9時〜18時です。毎日、9時からグループミーティングを行います。そこで皆が進捗状況や、起こり得る課題を共有します。また、午前中の時間を1時間長くとって、13時まで仕事をします。朝は脳がよく働き、集中して仕事ができますからね。オフィス内は静かで、音楽もかけず、話し声もほとんどありません。

その後、だいたい13時頃からランチタイムになります。休憩時間は1時間ですが、早く帰りたい人は休憩時間を30分にして、その分早く仕事を再開します。仕事をすべて終えてしまって、他にやることがない場合も早く帰ることができます。

– 残業をすることもありますか?

残業は最低限にしようと努力しています。それでも、3ヶ月に1回くらいは残業をお願いしてしまうことがあります。
ですが、残業には2種類あると思います。納期を守るための残業と、より良いものを作ろうとして時間をかける残業です。私たちのメンバーは、可能な限り最高の仕事をしよう、1日でできる以上のことをやってみせようという情熱や意欲を持っているので、夕方まで、あるいは週末でも仕事をすることができます。しかしこれはすべて、彼ら自身の判断に委ねられます。

– 多くのプロジェクトを健全な勤務時間でうまくマネジメントをするコツはありますか?

タイムマネジメントは私たちの事業経営の中核を成しています。プロジェクト終了時点で、かかった作業時間のすべてを請求できるわけではないので、見積もりを作る時点で想定した時間内で相手のニーズを満たす努力をします。そのため、誰がより効率的に仕事ができ、前半で時間を稼ぐことができるかを考えます。そうすることで、次のステップで使える時間を捻出でき、最終的にうまく調整することができます。もし失敗してしまったとしても、そこから学びを得られれば問題はありません。


– 在宅勤務やリモートワークも可能ですか?

私たちのような会社に在宅勤務はあまり向いていないと思っています。異なるプロジェクトがたくさん進行する上で、チームの皆がここに集まればすぐに話し合えますし、仕草のひとつからでも互いの意図を感じることができます。
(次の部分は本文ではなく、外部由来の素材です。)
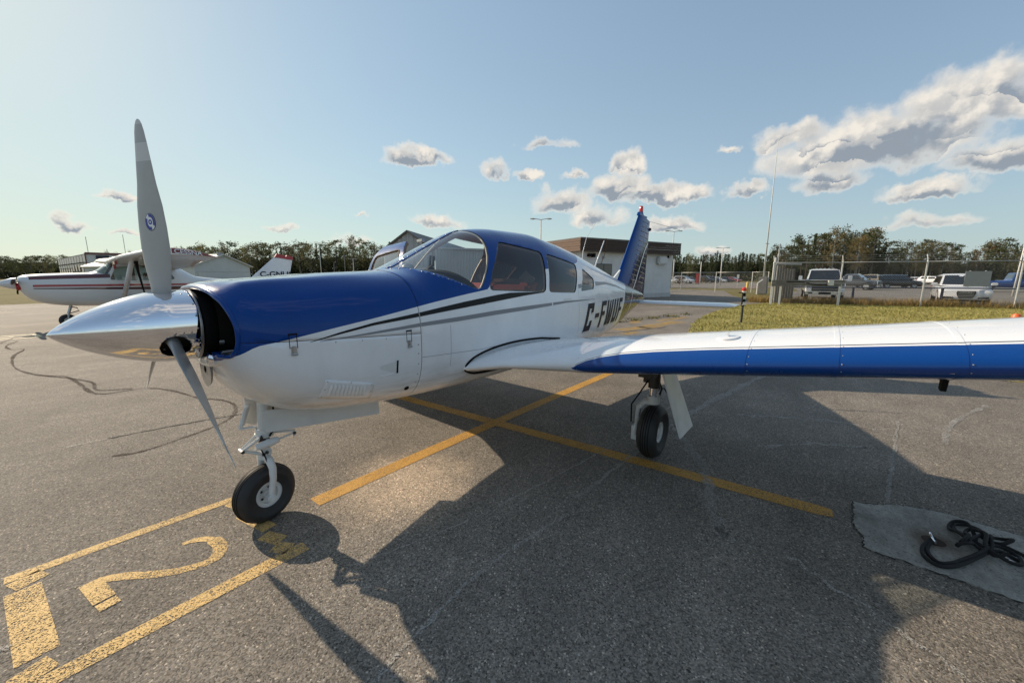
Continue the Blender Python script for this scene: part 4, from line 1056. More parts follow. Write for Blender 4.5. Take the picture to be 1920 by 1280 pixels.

リモートワークの場合、対応の迅速性は、一ヶ所で集まってやるのに比べて半減すると思います。

また、在宅勤務をするには、周囲から他の人よりも少し多くの信頼を獲得しなければなりません。なぜなら、皆が在宅勤務で良い成果を出せるとは限らないからです。別のことに簡単に気を取られることもあるでしょう。そういう状況は、危険を孕んでいると思います。


– あなたのチームにとって、最も重要なことは何ですか?最も重要なことを教えてください。

チームにとって最も重要なことは、皆が同じ目標に向かって仕事をすることです。私たちの会社は成長段階にあり、この先もっと大きな影響を与える仕事をしたいと思っています。だから、誰もが同じ気持ちを持っている必要があります。つまり、成長が必要な理由や成長したいと思う理由を皆が説明できるようにならなければいけない。目標に到達するために進むべき正しい道を、皆が認識できていないとダメなのです。そうするために、私たちはいつも月曜の朝にやっていることがあります。他の日よりも長くミーティング時間をとって、マネージングディレクターのローマンが、その週のタスクを説明すると同時に、それらが将来の展望とどう関わるかを説明します。また、4半期ごとにもミーティングを行います。すべてのチームが集まって、4半期ごとに評価し、次の4半期の展望も描きます。次の4半期の主な目標は何か確認するのです。